[Raw records]

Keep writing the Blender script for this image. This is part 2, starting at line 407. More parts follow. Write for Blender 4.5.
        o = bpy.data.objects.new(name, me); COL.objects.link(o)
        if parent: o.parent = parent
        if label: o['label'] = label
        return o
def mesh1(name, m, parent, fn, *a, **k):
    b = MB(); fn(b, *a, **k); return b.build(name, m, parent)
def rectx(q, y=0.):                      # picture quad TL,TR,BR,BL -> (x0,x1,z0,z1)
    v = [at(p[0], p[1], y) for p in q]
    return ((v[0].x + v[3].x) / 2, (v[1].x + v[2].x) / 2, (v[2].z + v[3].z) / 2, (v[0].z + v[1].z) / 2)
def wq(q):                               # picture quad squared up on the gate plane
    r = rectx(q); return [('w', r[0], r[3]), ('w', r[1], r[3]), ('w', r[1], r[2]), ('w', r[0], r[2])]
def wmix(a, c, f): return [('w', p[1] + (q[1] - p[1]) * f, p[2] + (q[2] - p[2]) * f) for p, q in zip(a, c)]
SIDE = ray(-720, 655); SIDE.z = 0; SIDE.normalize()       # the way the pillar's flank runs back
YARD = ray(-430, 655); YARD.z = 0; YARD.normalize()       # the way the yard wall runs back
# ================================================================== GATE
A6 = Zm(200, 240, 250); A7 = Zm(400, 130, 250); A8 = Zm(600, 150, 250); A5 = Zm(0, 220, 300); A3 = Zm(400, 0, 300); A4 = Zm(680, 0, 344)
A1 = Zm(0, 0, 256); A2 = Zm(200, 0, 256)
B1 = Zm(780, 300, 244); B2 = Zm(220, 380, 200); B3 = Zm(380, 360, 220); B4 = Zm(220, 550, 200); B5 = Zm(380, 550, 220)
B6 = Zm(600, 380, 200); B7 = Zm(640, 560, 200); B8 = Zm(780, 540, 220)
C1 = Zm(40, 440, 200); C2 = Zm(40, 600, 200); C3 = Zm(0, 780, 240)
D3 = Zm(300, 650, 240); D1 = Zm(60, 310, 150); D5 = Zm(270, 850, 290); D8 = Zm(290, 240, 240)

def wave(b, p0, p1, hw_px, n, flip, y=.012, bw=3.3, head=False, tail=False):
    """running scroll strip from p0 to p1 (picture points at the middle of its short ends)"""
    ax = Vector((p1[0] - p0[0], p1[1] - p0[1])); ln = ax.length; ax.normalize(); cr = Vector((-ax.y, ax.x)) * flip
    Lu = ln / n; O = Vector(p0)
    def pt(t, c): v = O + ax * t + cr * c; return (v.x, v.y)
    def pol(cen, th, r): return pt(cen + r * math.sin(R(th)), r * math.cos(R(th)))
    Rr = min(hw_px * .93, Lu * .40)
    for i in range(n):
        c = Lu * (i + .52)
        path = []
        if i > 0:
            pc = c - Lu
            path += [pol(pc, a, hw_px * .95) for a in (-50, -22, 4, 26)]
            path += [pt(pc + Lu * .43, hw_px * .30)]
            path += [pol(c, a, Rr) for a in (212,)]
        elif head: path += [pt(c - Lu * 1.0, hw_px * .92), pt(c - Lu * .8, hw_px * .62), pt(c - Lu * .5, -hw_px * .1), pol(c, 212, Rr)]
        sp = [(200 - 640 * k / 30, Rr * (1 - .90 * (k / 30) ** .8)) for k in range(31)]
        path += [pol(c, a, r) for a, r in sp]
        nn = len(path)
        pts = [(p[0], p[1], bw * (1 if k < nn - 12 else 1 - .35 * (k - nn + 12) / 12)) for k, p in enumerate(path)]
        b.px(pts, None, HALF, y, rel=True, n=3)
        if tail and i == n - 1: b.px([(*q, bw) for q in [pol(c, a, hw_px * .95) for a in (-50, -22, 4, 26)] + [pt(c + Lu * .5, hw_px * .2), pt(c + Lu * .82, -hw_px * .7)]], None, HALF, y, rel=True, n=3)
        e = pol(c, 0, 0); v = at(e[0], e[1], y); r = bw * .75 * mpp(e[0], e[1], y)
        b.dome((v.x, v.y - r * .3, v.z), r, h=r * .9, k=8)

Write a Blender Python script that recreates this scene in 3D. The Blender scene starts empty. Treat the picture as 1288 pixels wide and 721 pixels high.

TASK REQUIREMENTS ->
Transcribe all lines as written.

IN RESPONSE ->
Keep writing the Blender script for this image. This is part 2, starting at line 407. More parts follow. Write for Blender 4.5.
        o = bpy.data.objects.new(name, me); COL.objects.link(o)
        if parent: o.parent = parent
        if label: o['label'] = label
        return o
def mesh1(name, m, parent, fn, *a, **k):
    b = MB(); fn(b, *a, **k); return b.build(name, m, parent)
def rectx(q, y=0.):                      # picture quad TL,TR,BR,BL -> (x0,x1,z0,z1)
    v = [at(p[0], p[1], y) for p in q]
    return ((v[0].x + v[3].x) / 2, (v[1].x + v[2].x) / 2, (v[2].z + v[3].z) / 2, (v[0].z + v[1].z) / 2)
def wq(q):                               # picture quad squared up on the gate plane
    r = rectx(q); return [('w', r[0], r[3]), ('w', r[1], r[3]), ('w', r[1], r[2]), ('w', r[0], r[2])]
def wmix(a, c, f): return [('w', p[1] + (q[1] - p[1]) * f, p[2] + (q[2] - p[2]) * f) for p, q in zip(a, c)]
SIDE = ray(-720, 655); SIDE.z = 0; SIDE.normalize()       # the way the pillar's flank runs back
YARD = ray(-430, 655); YARD.z = 0; YARD.normalize()       # the way the yard wall runs back
# ================================================================== GATE
A6 = Zm(200, 240, 250); A7 = Zm(400, 130, 250); A8 = Zm(600, 150, 250); A5 = Zm(0, 220, 300); A3 = Zm(400, 0, 300); A4 = Zm(680, 0, 344)
A1 = Zm(0, 0, 256); A2 = Zm(200, 0, 256)
B1 = Zm(780, 300, 244); B2 = Zm(220, 380, 200); B3 = Zm(380, 360, 220); B4 = Zm(220, 550, 200); B5 = Zm(380, 550, 220)
B6 = Zm(600, 380, 200); B7 = Zm(640, 560, 200); B8 = Zm(780, 540, 220)
C1 = Zm(40, 440, 200); C2 = Zm(40, 600, 200); C3 = Zm(0, 780, 240)
D3 = Zm(300, 650, 240); D1 = Zm(60, 310, 150); D5 = Zm(270, 850, 290); D8 = Zm(290, 240, 240)

def wave(b, p0, p1, hw_px, n, flip, y=.012, bw=3.3, head=False, tail=False):
    """running scroll strip from p0 to p1 (picture points at the middle of its short ends)"""
    ax = Vector((p1[0] - p0[0], p1[1] - p0[1])); ln = ax.length; ax.normalize(); cr = Vector((-ax.y, ax.x)) * flip
    Lu = ln / n; O = Vector(p0)
    def pt(t, c): v = O + ax * t + cr * c; return (v.x, v.y)
    def pol(cen, th, r): return pt(cen + r * math.sin(R(th)), r * math.cos(R(th)))
    Rr = min(hw_px * .93, Lu * .40)
    for i in range(n):
        c = Lu * (i + .52)
        path = []
        if i > 0:
            pc = c - Lu
            path += [pol(pc, a, hw_px * .95) for a in (-50, -22, 4, 26)]
            path += [pt(pc + Lu * .43, hw_px * .30)]
            path += [pol(c, a, Rr) for a in (212,)]
        elif head: path += [pt(c - Lu * 1.0, hw_px * .92), pt(c - Lu * .8, hw_px * .62), pt(c - Lu * .5, -hw_px * .1), pol(c, 212, Rr)]
        sp = [(200 - 640 * k / 30, Rr * (1 - .90 * (k / 30) ** .8)) for k in range(31)]
        path += [pol(c, a, r) for a, r in sp]
        nn = len(path)
        pts = [(p[0], p[1], bw * (1 if k < nn - 12 else 1 - .35 * (k - nn + 12) / 12)) for k, p in enumerate(path)]
        b.px(pts, None, HALF, y, rel=True, n=3)
        if tail and i == n - 1: b.px([(*q, bw) for q in [pol(c, a, hw_px * .95) for a in (-50, -22, 4, 26)] + [pt(c + Lu * .5, hw_px * .2), pt(c + Lu * .82, -hw_px * .7)]], None, HALF, y, rel=True, n=3)
        e = pol(c, 0, 0); v = at(e[0], e[1], y); r = bw * .75 * mpp(e[0], e[1], y)
        b.dome((v.x, v.y - r * .3, v.z), r, h=r * .9, k=8)

Write a Blender Python script that recreates this scene in 3D. The Blender scene starts empty. Treat the picture as 1288 pixels wide and 721 pixels high.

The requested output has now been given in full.